Senta Berger, como buen sex symbol de la época, cumple su cometido.


Coburn, de este sí que soy ferviente admirador, interpreta al guía Sam Potts. Un papel que recayó en sus manos tras fallar la contratación de Lee Marvin.


El reparto lo completan grandes secundarios (Oates, Johnson, Hutton, Pickens, Armstrong, Jones, Taylor, etc...) todos ellos cumpliendo su papel a la perfección.


Mención para Michael Paté (que ya interpretara a Victorio en “Hondo”) en el papel de Sierra Charriba; su aparición en la primera escena es terrorífica: Soldadito ¿a quién van a mandar ahora tras de mí?? le pregunta a un soldado torturado tras haber arrasado su compañía en una emboscada.

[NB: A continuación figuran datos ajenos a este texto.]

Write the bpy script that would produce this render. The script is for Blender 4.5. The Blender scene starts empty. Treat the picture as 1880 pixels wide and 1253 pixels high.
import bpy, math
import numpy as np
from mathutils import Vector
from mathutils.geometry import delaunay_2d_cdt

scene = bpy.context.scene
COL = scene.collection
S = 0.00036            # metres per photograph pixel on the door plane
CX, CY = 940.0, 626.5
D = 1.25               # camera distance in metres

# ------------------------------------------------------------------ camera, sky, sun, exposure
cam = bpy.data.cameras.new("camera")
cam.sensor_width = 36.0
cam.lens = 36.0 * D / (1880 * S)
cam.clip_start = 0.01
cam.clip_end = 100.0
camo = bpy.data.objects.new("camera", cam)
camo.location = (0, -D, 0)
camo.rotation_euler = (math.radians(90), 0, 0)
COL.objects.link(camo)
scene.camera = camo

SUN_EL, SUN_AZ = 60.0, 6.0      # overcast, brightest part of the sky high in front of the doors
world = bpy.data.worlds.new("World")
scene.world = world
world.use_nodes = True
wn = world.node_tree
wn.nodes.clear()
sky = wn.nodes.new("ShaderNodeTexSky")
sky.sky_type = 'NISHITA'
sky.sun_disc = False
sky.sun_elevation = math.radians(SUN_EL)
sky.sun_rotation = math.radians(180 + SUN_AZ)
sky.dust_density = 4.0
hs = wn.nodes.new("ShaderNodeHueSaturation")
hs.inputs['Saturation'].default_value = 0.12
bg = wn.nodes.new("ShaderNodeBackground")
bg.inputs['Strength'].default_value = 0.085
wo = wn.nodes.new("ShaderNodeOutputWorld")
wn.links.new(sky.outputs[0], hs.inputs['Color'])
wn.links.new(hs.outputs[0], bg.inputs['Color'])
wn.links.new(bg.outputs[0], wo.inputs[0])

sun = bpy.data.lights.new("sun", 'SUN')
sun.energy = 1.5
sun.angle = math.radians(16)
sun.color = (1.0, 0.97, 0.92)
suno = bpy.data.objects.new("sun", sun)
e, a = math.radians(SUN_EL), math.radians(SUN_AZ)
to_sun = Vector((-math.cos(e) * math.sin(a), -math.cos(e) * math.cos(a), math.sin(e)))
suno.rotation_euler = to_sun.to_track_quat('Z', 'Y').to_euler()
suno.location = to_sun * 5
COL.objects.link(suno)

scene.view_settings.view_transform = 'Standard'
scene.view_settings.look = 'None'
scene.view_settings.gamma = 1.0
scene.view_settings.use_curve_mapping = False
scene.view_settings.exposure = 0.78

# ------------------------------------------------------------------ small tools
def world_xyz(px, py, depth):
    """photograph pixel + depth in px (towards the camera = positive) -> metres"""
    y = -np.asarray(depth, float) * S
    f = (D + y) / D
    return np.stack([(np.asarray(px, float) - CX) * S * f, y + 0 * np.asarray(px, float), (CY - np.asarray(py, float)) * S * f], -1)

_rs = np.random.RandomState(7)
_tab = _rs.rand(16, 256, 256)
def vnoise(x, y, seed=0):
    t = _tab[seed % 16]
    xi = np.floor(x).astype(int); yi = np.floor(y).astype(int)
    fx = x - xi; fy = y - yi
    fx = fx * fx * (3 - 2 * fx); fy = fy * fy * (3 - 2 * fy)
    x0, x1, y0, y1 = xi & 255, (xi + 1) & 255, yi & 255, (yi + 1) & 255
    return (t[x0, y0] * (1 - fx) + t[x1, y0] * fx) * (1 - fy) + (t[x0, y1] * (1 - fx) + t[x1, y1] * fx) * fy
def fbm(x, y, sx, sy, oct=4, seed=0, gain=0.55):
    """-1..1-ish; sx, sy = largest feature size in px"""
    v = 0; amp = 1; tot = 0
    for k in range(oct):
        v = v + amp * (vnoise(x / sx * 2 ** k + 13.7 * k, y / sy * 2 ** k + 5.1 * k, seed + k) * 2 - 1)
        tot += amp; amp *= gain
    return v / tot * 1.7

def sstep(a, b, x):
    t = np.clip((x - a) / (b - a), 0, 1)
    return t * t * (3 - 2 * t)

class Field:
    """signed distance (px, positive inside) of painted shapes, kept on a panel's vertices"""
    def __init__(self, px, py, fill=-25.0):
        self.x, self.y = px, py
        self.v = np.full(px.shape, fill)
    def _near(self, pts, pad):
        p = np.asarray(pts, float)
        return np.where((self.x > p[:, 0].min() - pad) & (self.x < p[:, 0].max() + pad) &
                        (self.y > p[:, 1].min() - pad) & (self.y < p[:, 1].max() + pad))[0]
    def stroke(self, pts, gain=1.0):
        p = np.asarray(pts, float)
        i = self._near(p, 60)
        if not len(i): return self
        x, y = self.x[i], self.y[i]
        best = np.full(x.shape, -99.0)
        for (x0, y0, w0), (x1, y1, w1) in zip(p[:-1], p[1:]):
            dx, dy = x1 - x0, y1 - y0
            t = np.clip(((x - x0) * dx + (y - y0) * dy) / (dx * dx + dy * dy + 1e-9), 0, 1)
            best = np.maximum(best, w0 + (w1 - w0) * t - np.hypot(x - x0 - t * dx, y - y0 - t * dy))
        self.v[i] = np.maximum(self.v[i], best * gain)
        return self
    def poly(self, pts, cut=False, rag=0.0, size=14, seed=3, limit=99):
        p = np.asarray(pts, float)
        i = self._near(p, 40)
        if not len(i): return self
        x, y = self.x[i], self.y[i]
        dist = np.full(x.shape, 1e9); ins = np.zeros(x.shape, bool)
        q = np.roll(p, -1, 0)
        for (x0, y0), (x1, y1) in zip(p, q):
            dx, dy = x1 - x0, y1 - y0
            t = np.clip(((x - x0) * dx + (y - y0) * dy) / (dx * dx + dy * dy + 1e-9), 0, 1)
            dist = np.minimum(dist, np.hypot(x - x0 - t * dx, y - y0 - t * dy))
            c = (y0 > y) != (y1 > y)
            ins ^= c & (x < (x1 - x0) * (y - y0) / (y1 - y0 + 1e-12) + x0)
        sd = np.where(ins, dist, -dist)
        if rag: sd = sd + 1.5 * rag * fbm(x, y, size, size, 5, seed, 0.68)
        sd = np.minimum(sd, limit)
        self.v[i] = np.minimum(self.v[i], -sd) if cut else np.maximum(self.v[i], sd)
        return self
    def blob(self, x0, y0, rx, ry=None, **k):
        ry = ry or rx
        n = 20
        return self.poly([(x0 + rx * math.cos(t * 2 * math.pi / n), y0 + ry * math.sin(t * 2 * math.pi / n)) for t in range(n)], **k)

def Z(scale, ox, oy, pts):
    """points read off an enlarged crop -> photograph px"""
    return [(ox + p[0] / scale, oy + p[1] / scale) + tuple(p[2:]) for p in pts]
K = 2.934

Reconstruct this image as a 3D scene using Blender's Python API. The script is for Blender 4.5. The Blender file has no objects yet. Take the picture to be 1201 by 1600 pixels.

Como ya comenté al inicio, el montaje fue masacrado por Columbia y la película fue un fracaso, tanto de crítica como de público. Pero, en mi opinión, es un gran film que merece su sitio en el western. Si podéis haceros con la versión restaurada en 2005 de 140 minutos mucho mejor. Aunque Peckinpah hizo un film de 155 minutos, supongo que esta última extensión nos acerca más a lo que él siempre pensó que podía haber sido su mejor obra.